Each layer adds criteria that don't fit at lower granularity. A story doesn't need a customer-notification email; a release does.
DoD vs. Done-Done
Some teams distinguish between Definition of Done (what the team commits to per story) and Done-Done (what it actually takes to ship to customers). The distinction matters when the team's Sprint Increment isn't actually deployed to customers each sprint.
Common Pitfalls
- DoD that the team doesn't actually meet: the document says "tests pass" but the team regularly ships without tests. The DoD becomes fiction.
- Generic DoD from a book: copied without reflecting the team's actual work. Doesn't fit; gets ignored.
- Vague criteria: "well-tested" or "high quality" lets each person interpret differently. Push for observable.
- DoD as decoration: posted on the wall, never referenced in conversations. Loses its working-artifact status.
- Sprint DoD treated as release DoD: items "done" per Sprint DoD aren't actually shippable. The gap creates surprise at release time.
- Static DoD: written at project kickoff, never updated. The team's understanding of quality has moved; the DoD hasn't.
Coaching Tips
Build from Disagreement
Where did the team disagree about whether something was done? Those moments are the DoD's source material.
Make Criteria Observable
"Quality code" is unverifiable. "Code reviewed by at least one teammate" is. Push for criteria the team can actually check.
Hold the Line Under Pressure
The day the team ships something that doesn't meet DoD is the day the DoD starts to die. Coach against the exception.
Layer DoDs as Needed
Story DoD, Sprint DoD, Release DoD — different scopes have different bars. Don't conflate.
Visualize Aggressively
DoD on the wall, in the team channel, in PR templates.

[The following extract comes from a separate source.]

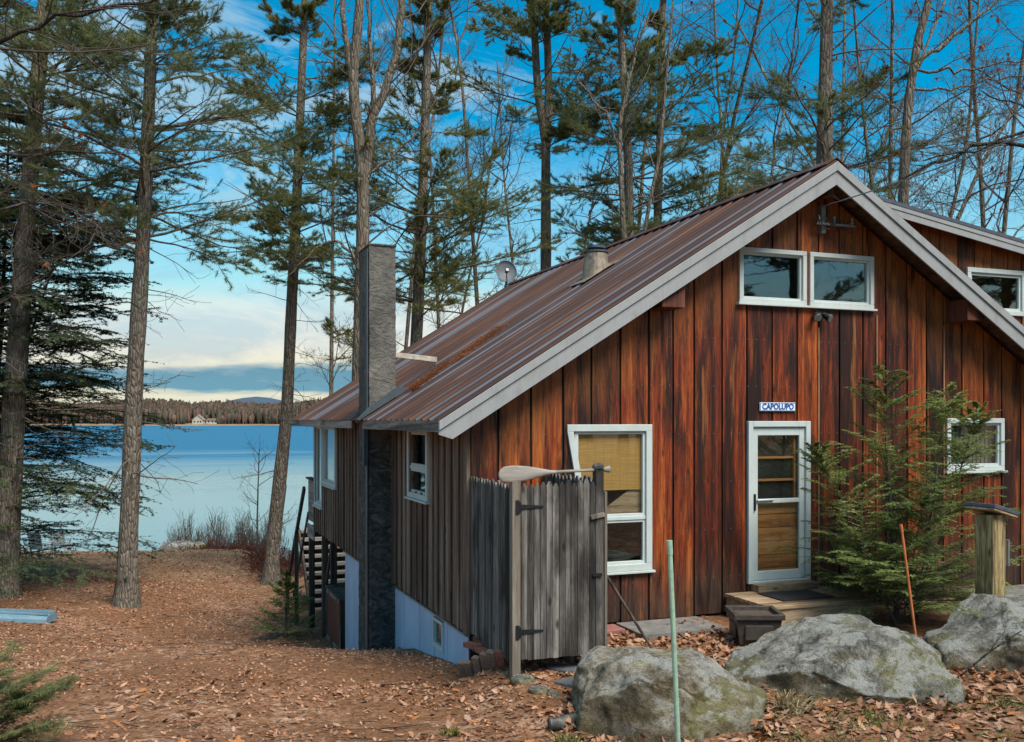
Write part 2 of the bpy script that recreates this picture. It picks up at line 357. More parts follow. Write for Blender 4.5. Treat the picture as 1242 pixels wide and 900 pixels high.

Anywhere it's likely to be referenced during work.
Update Quarterly
The team that learns more about quality should reflect that learning in the DoD. Static DoDs go stale.
Summary
Definition of Done is the cheapest, highest-leverage agreement a team can make. The cost is an hour of writing and the discipline to honor it; the benefits compound across every story the team ever ships. Teams without explicit DoD pay in rework, surprise debt, ambiguous reviews, and the slow erosion of what "done" means within the team.
The discipline lives in actually meeting the DoD — not in writing it. A team that writes a beautiful DoD and routinely ships items that don't meet it has the worst of both worlds: the appearance of quality without the substance. The honest practice is writing a DoD the team actually intends to meet, holding the line under pressure, and updating it deliberately as the team's understanding of quality grows.
- Schwaber, K., & Sutherland, J. The Scrum Guide. scrumguides.org.